To help market participants offset their price risk in this major market center, the Exchange provides a Texas Eastern Zone M-3 natural gas basis swaps futures contract. The final settlement is calculated as Platts Inside FERC's Gas Market Report Texas Eastern Zone M-3 index minus the final settlement price of the Exchange's benchmark Henry Hub natural gas futures contract for the corresponding contract month. Platts Inside FERC calculates the index price from its monthly bid week survey of buyers and sellers.

In addition to the basis swap futures contracts, the Exchange offers index swap futures and swing swap futures contracts that let market participants fine tune their risk management strategies.

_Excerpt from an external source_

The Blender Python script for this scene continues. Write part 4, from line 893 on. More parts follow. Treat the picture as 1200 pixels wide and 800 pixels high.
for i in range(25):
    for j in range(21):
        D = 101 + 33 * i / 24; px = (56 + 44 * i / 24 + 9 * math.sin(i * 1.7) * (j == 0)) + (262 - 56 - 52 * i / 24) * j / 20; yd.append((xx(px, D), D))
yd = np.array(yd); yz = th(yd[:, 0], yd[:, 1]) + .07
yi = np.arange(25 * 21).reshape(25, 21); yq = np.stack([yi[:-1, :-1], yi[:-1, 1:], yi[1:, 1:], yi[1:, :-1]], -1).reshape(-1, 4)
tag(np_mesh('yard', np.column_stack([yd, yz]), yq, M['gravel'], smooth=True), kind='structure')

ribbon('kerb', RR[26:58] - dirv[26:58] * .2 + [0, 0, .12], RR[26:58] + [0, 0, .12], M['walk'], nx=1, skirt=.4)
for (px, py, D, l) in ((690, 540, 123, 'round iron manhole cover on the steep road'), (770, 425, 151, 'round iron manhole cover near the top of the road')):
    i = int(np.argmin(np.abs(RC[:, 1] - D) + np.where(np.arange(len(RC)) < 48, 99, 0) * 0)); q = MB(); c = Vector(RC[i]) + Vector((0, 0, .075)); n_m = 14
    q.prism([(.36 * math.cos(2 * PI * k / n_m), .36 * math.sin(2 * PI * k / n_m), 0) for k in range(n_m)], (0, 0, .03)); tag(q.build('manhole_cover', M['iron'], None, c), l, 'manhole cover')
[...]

Index swap futures contracts are part of the evolution of the modern natural gas markets. The NYMEX Division natural gas futures contract, the industry pricing benchmark, sets the anchor for all other trading strategies particularly those for hedging location basis differentials.

The index swap futures contract is a financially settled monthly contract that captures the differential of the daily market fluctuations during the delivery month as reported by Platts Gas Daily against the bid week price which is determined in the last days of the prior month and is reported by Platts Inside FERC. The bid week price reflects what is expected to happen during the delivery month; the daily price is what actually happens.

Swing swap futures contracts are also offered and help market participants manage their price risk with greater precision. The financially settled daily swing swap futures contract settles against the Platts Gas Daily index price at a specific location. There is a contract for every calendar day, or "flow date."

The lot size of 2,500 million Btus represents a commonly traded market unit that is one-quarter of the size of the Henry Hub futures contract, giving market participants additional flexibility in managing price risk. The contract must be traded as a multiple of the number of calendar days in the month.

The basis, index, and swing swap contracts are all available for trading on the NYMEX ClearPort® trading platform or can be submitted solely for clearing.

All positions will be aggregated and margined according to the value at risk as calculated by the SPAN® system. Cross margining of offsetting positions across markets can result in reduced margin obligations.